For something that supposedly takes up 80 percent of the total mass of the universe, we don’t know a whole lot about dark matter. Sometimes the lightless stuff reveals hints about its shape; other times it completely thwarts any evidence supporting its existence. Since we can’t observe it first-hand, we rely on indirect means to suss out information about it, like watching the interactions between other forms of matter. Now, scientists have developed a new “test” to make those investigations more definitive, leading us closer to answering the question: Is dark matter even real? And if it’s not, then is everything we know about gravity wrong?

In a study, published Monday in Physical Review Letters, a team of scientists from the University of Bonn that also includes Hubble Fellow Marcel S. Pawlowski, Ph.D. of the University of California, Irvine, introduce a computer model that can simulate how certain small galaxies should move if dark matter exists.

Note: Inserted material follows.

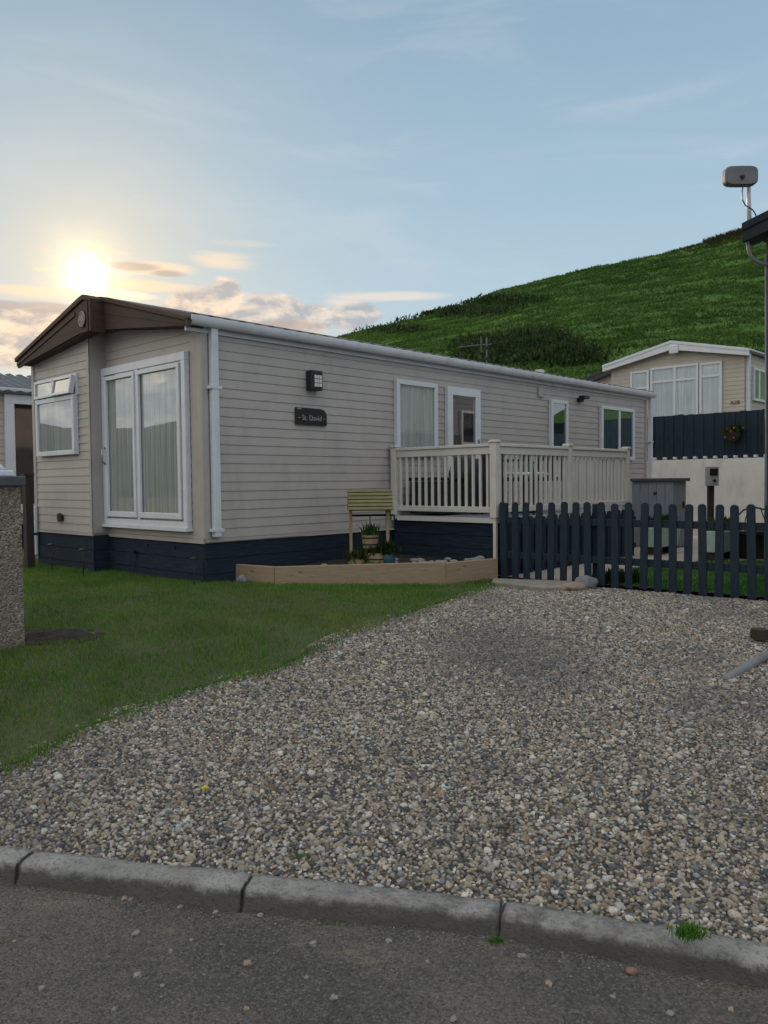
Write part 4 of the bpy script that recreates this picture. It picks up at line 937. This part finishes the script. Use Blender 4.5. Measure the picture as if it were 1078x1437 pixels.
# ------------------------------------------------------------------ gravel stones (geometry nodes, stuff)
def stone_nodes(dmax, dmin, lo, hi):
    ng = bpy.data.node_groups.new('stone_scatter', 'GeometryNodeTree')
    ng.interface.new_socket('Geometry', in_out='INPUT', socket_type='NodeSocketGeometry'); ng.interface.new_socket('Geometry', in_out='OUTPUT', socket_type='NodeSocketGeometry')
    N = ng.nodes.new; Lk = ng.links.new; gi, go = N('NodeGroupInput'), N('NodeGroupOutput')
    ds = N('GeometryNodeDistributePointsOnFaces'); ds.distribute_method = 'POISSON'; ds.inputs['Distance Min'].default_value = dmin; ds.inputs['Density Max'].default_value = dmax
    Lk(gi.outputs[0], ds.inputs['Mesh'])
    gti = N('GeometryNodeGeometryToInstance')
    for k in range(5):
        ico = N('GeometryNodeMeshIcoSphere'); ico.inputs['Radius'].default_value = 1; ico.inputs['Subdivisions'].default_value = 3
        ps = N('GeometryNodeInputPosition'); nt = N('ShaderNodeTexNoise'); nt.noise_dimensions = '4D'; nt.inputs['W'].default_value = k*7.3+1; nt.inputs['Scale'].default_value = .75; nt.inputs['Detail'].default_value = 1.5
        Lk(ps.outputs[0], nt.inputs['Vector'])
        sb_ = N('ShaderNodeVectorMath'); sb_.operation = 'SUBTRACT'; Lk(nt.outputs['Color'], sb_.inputs[0]); sb_.inputs[1].default_value = (.5, .5, .5)
        sc = N('ShaderNodeVectorMath'); sc.operation = 'SCALE'; Lk(sb_.outputs[0], sc.inputs[0]); sc.inputs['Scale'].default_value = 1.05
        sp_ = N('GeometryNodeSetPosition'); Lk(ico.outputs[0], sp_.inputs['Geometry']); Lk(sc.outputs[0], sp_.inputs['Offset'])
        ss = N('GeometryNodeSetShadeSmooth'); Lk(sp_.outputs[0], ss.inputs[0])
        stm = N('GeometryNodeSetMaterial'); Lk(ss.outputs[0], stm.inputs[0]); stm.inputs['Material'].default_value = M['stone']
        Lk(stm.outputs[0], gti.inputs[0])
    ip = N('GeometryNodeInstanceOnPoints'); Lk(ds.outputs['Points'], ip.inputs['Points']); Lk(gti.outputs[0], ip.inputs['Instance']); ip.inputs['Pick Instance'].default_value = True
    rr = N('FunctionNodeRandomValue'); rr.data_type = 'FLOAT_VECTOR'; rr.inputs[0].default_value = (-.5, -.5, 0); rr.inputs[1].default_value = (.5, .5, 6.28)
    Lk(rr.outputs[0], ip.inputs['Rotation'])
    r1 = N('FunctionNodeRandomValue'); r1.data_type = 'FLOAT_VECTOR'; r1.inputs[0].default_value = lo; r1.inputs[1].default_value = hi; r1.inputs['Seed'].default_value = 3
    # a long tail of larger stones
    r2 = N('FunctionNodeRandomValue'); r2.data_type = 'FLOAT'; r2.inputs[2].default_value = 0; r2.inputs[3].default_value = 1; r2.inputs['Seed'].default_value = 9
    pw = N('ShaderNodeMath'); pw.operation = 'POWER'; Lk(r2.outputs[1], pw.inputs[0]); pw.inputs[1].default_value = 9
    ma = N('ShaderNodeMath'); ma.operation = 'MULTIPLY_ADD'; Lk(pw.outputs[0], ma.inputs[0]); ma.inputs[1].default_value = 1.1; ma.inputs[2].default_value = .85
    vs_ = N('ShaderNodeVectorMath'); vs_.operation = 'SCALE'; Lk(r1.outputs[0], vs_.inputs[0]); Lk(ma.outputs[0], vs_.inputs['Scale']); Lk(vs_.outputs[0], ip.inputs['Scale'])
    jn = N('GeometryNodeJoinGeometry'); Lk(gi.outputs[0], jn.inputs[0]); Lk(ip.outputs[0], jn.inputs[0]); Lk(jn.outputs[0], go.inputs[0])
    return ng
gm = gravel.modifiers.new('stones', 'NODES'); gm.node_group = stone_nodes(7400, .0092, (.0062, .0055, .0045), (.0132, .0106, .0088))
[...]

Though dark matter does not absorb or emit light, it still interacts with visible matter through gravity, so it’s expected to make the stars around galaxies move in specific ways.

Pawlowski explains to Inverse in an email that within the little galaxies in question — satellite “dwarf” galaxies, crowding around the edges of big galaxies like the Milky Way — the acceleration of stars speeding around the galaxy’s center is described by a term called the radial acceleration relation, or RAR. “With the new study, we simulate such dwarf galaxies under the assumption of the ‘standard’ dark matter model, [to] determine what kind of behavior would be expected for the dwarfs,” he says. “We find that the simulated dwarf galaxies largely continue the RAR to lower accelerations.” Now that they know how those dwarf galaxies are supposed to move if dark matter exists, they can compare the simulations to real-life data on the movement of those galaxies.